━━ Supplied material
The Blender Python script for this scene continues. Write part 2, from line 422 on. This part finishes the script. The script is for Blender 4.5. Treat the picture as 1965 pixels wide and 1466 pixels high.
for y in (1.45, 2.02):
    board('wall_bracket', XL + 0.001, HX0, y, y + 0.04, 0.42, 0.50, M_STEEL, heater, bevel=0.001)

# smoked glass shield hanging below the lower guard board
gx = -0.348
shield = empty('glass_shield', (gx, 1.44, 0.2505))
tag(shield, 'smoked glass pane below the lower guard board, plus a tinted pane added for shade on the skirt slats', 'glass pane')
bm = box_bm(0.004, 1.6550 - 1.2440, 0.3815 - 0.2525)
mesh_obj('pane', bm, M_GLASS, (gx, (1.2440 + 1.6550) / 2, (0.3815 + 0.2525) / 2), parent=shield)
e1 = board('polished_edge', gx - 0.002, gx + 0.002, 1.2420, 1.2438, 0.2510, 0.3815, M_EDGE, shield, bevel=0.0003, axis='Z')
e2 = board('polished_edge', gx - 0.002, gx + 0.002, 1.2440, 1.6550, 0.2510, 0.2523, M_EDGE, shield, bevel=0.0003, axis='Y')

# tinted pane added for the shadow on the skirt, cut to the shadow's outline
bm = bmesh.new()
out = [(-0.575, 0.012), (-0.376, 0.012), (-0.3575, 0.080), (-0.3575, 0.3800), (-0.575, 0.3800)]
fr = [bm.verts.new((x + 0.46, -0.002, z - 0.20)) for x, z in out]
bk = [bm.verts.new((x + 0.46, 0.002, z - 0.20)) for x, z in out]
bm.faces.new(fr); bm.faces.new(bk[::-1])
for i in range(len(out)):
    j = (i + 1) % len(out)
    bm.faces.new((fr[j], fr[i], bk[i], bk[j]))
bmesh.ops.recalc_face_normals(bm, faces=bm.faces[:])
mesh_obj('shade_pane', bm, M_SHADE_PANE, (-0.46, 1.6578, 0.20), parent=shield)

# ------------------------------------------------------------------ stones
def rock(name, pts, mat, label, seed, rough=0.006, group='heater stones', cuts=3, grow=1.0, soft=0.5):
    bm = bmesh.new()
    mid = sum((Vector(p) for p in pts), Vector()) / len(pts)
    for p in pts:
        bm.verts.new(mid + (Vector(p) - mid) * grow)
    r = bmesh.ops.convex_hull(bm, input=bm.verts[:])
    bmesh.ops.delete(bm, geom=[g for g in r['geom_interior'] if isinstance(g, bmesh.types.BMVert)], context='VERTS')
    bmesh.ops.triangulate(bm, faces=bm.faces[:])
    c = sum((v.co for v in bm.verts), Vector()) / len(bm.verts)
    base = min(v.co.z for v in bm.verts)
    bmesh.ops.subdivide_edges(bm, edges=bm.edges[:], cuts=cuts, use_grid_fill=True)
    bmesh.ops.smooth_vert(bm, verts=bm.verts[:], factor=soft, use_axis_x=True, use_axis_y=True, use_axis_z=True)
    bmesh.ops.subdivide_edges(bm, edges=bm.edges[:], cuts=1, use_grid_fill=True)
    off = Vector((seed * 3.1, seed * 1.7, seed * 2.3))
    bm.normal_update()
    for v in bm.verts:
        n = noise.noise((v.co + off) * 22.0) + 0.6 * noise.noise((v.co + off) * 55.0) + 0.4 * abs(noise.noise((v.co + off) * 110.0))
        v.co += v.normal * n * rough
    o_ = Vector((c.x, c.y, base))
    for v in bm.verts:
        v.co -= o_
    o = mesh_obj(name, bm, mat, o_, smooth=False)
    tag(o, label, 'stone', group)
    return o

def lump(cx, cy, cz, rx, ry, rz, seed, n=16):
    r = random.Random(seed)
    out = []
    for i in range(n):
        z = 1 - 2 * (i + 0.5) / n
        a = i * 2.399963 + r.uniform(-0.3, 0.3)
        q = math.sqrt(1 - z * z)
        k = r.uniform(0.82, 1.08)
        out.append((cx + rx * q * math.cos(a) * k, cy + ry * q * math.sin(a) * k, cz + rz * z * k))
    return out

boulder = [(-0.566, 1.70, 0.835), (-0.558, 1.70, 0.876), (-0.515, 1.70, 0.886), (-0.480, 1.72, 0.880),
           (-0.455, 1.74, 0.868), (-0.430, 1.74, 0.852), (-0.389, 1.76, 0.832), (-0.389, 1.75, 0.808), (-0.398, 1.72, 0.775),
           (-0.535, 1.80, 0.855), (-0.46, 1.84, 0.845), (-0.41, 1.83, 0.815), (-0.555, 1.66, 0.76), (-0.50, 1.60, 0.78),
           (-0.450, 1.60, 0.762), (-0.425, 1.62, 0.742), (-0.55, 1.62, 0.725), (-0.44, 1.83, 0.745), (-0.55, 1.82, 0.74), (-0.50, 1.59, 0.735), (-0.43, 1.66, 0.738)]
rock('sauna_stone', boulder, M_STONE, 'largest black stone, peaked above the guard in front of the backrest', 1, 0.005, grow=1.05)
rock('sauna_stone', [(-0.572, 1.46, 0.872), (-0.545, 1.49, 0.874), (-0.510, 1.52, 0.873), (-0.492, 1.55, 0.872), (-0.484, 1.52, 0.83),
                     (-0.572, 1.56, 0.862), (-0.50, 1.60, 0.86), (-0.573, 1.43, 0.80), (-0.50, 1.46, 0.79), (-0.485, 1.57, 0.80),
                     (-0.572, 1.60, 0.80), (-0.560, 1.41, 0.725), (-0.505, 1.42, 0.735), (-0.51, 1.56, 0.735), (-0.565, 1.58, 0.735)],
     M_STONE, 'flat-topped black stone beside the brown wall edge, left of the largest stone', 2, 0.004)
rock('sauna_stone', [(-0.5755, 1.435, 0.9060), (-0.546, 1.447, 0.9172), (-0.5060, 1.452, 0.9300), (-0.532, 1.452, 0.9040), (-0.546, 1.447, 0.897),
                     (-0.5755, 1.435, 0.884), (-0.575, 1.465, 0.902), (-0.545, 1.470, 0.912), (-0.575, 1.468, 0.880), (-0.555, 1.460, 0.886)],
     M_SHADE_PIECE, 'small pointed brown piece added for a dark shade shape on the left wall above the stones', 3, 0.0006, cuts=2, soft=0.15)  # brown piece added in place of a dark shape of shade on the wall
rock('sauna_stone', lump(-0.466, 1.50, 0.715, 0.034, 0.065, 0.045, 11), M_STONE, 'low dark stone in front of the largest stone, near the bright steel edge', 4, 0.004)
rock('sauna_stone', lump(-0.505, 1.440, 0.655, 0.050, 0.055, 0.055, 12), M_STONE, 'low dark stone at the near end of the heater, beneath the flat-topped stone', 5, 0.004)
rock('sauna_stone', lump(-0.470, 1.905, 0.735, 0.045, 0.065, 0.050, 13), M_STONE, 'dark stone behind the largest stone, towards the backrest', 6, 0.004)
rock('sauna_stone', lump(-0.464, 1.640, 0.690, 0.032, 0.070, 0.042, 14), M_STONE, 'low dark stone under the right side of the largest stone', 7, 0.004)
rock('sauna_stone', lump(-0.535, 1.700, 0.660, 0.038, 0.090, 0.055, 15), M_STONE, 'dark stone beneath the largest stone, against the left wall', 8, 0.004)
━━━━
Reproduce the listing shown above in its entirety, exactly.

The Blender Python script for this scene continues. Write part 2, from line 422 on. This part finishes the script. The script is for Blender 4.5. Treat the picture as 1965 pixels wide and 1466 pixels high.
for y in (1.45, 2.02):
    board('wall_bracket', XL + 0.001, HX0, y, y + 0.04, 0.42, 0.50, M_STEEL, heater, bevel=0.001)

# smoked glass shield hanging below the lower guard board
gx = -0.348
shield = empty('glass_shield', (gx, 1.44, 0.2505))
tag(shield, 'smoked glass pane below the lower guard board, plus a tinted pane added for shade on the skirt slats', 'glass pane')
bm = box_bm(0.004, 1.6550 - 1.2440, 0.3815 - 0.2525)
mesh_obj('pane', bm, M_GLASS, (gx, (1.2440 + 1.6550) / 2, (0.3815 + 0.2525) / 2), parent=shield)
e1 = board('polished_edge', gx - 0.002, gx + 0.002, 1.2420, 1.2438, 0.2510, 0.3815, M_EDGE, shield, bevel=0.0003, axis='Z')
e2 = board('polished_edge', gx - 0.002, gx + 0.002, 1.2440, 1.6550, 0.2510, 0.2523, M_EDGE, shield, bevel=0.0003, axis='Y')

# tinted pane added for the shadow on the skirt, cut to the shadow's outline
bm = bmesh.new()
out = [(-0.575, 0.012), (-0.376, 0.012), (-0.3575, 0.080), (-0.3575, 0.3800), (-0.575, 0.3800)]
fr = [bm.verts.new((x + 0.46, -0.002, z - 0.20)) for x, z in out]
bk = [bm.verts.new((x + 0.46, 0.002, z - 0.20)) for x, z in out]
bm.faces.new(fr); bm.faces.new(bk[::-1])
for i in range(len(out)):
    j = (i + 1) % len(out)
    bm.faces.new((fr[j], fr[i], bk[i], bk[j]))
bmesh.ops.recalc_face_normals(bm, faces=bm.faces[:])
mesh_obj('shade_pane', bm, M_SHADE_PANE, (-0.46, 1.6578, 0.20), parent=shield)

# ------------------------------------------------------------------ stones
def rock(name, pts, mat, label, seed, rough=0.006, group='heater stones', cuts=3, grow=1.0, soft=0.5):
    bm = bmesh.new()
    mid = sum((Vector(p) for p in pts), Vector()) / len(pts)
    for p in pts:
        bm.verts.new(mid + (Vector(p) - mid) * grow)
    r = bmesh.ops.convex_hull(bm, input=bm.verts[:])
    bmesh.ops.delete(bm, geom=[g for g in r['geom_interior'] if isinstance(g, bmesh.types.BMVert)], context='VERTS')
    bmesh.ops.triangulate(bm, faces=bm.faces[:])
    c = sum((v.co for v in bm.verts), Vector()) / len(bm.verts)
    base = min(v.co.z for v in bm.verts)
    bmesh.ops.subdivide_edges(bm, edges=bm.edges[:], cuts=cuts, use_grid_fill=True)
    bmesh.ops.smooth_vert(bm, verts=bm.verts[:], factor=soft, use_axis_x=True, use_axis_y=True, use_axis_z=True)
    bmesh.ops.subdivide_edges(bm, edges=bm.edges[:], cuts=1, use_grid_fill=True)
    off = Vector((seed * 3.1, seed * 1.7, seed * 2.3))
    bm.normal_update()
    for v in bm.verts:
        n = noise.noise((v.co + off) * 22.0) + 0.6 * noise.noise((v.co + off) * 55.0) + 0.4 * abs(noise.noise((v.co + off) * 110.0))
        v.co += v.normal * n * rough
    o_ = Vector((c.x, c.y, base))
    for v in bm.verts:
        v.co -= o_
    o = mesh_obj(name, bm, mat, o_, smooth=False)
    tag(o, label, 'stone', group)
    return o

def lump(cx, cy, cz, rx, ry, rz, seed, n=16):
    r = random.Random(seed)
    out = []
    for i in range(n):
        z = 1 - 2 * (i + 0.5) / n
        a = i * 2.399963 + r.uniform(-0.3, 0.3)
        q = math.sqrt(1 - z * z)
        k = r.uniform(0.82, 1.08)
        out.append((cx + rx * q * math.cos(a) * k, cy + ry * q * math.sin(a) * k, cz + rz * z * k))
    return out

boulder = [(-0.566, 1.70, 0.835), (-0.558, 1.70, 0.876), (-0.515, 1.70, 0.886), (-0.480, 1.72, 0.880),
           (-0.455, 1.74, 0.868), (-0.430, 1.74, 0.852), (-0.389, 1.76, 0.832), (-0.389, 1.75, 0.808), (-0.398, 1.72, 0.775),
           (-0.535, 1.80, 0.855), (-0.46, 1.84, 0.845), (-0.41, 1.83, 0.815), (-0.555, 1.66, 0.76), (-0.50, 1.60, 0.78),
           (-0.450, 1.60, 0.762), (-0.425, 1.62, 0.742), (-0.55, 1.62, 0.725), (-0.44, 1.83, 0.745), (-0.55, 1.82, 0.74), (-0.50, 1.59, 0.735), (-0.43, 1.66, 0.738)]
rock('sauna_stone', boulder, M_STONE, 'largest black stone, peaked above the guard in front of the backrest', 1, 0.005, grow=1.05)
rock('sauna_stone', [(-0.572, 1.46, 0.872), (-0.545, 1.49, 0.874), (-0.510, 1.52, 0.873), (-0.492, 1.55, 0.872), (-0.484, 1.52, 0.83),
                     (-0.572, 1.56, 0.862), (-0.50, 1.60, 0.86), (-0.573, 1.43, 0.80), (-0.50, 1.46, 0.79), (-0.485, 1.57, 0.80),
                     (-0.572, 1.60, 0.80), (-0.560, 1.41, 0.725), (-0.505, 1.42, 0.735), (-0.51, 1.56, 0.735), (-0.565, 1.58, 0.735)],
     M_STONE, 'flat-topped black stone beside the brown wall edge, left of the largest stone', 2, 0.004)
rock('sauna_stone', [(-0.5755, 1.435, 0.9060), (-0.546, 1.447, 0.9172), (-0.5060, 1.452, 0.9300), (-0.532, 1.452, 0.9040), (-0.546, 1.447, 0.897),
                     (-0.5755, 1.435, 0.884), (-0.575, 1.465, 0.902), (-0.545, 1.470, 0.912), (-0.575, 1.468, 0.880), (-0.555, 1.460, 0.886)],
     M_SHADE_PIECE, 'small pointed brown piece added for a dark shade shape on the left wall above the stones', 3, 0.0006, cuts=2, soft=0.15)  # brown piece added in place of a dark shape of shade on the wall
rock('sauna_stone', lump(-0.466, 1.50, 0.715, 0.034, 0.065, 0.045, 11), M_STONE, 'low dark stone in front of the largest stone, near the bright steel edge', 4, 0.004)
rock('sauna_stone', lump(-0.505, 1.440, 0.655, 0.050, 0.055, 0.055, 12), M_STONE, 'low dark stone at the near end of the heater, beneath the flat-topped stone', 5, 0.004)
rock('sauna_stone', lump(-0.470, 1.905, 0.735, 0.045, 0.065, 0.050, 13), M_STONE, 'dark stone behind the largest stone, towards the backrest', 6, 0.004)
rock('sauna_stone', lump(-0.464, 1.640, 0.690, 0.032, 0.070, 0.042, 14), M_STONE, 'low dark stone under the right side of the largest stone', 7, 0.004)
rock('sauna_stone', lump(-0.535, 1.700, 0.660, 0.038, 0.090, 0.055, 15), M_STONE, 'dark stone beneath the largest stone, against the left wall', 8, 0.004)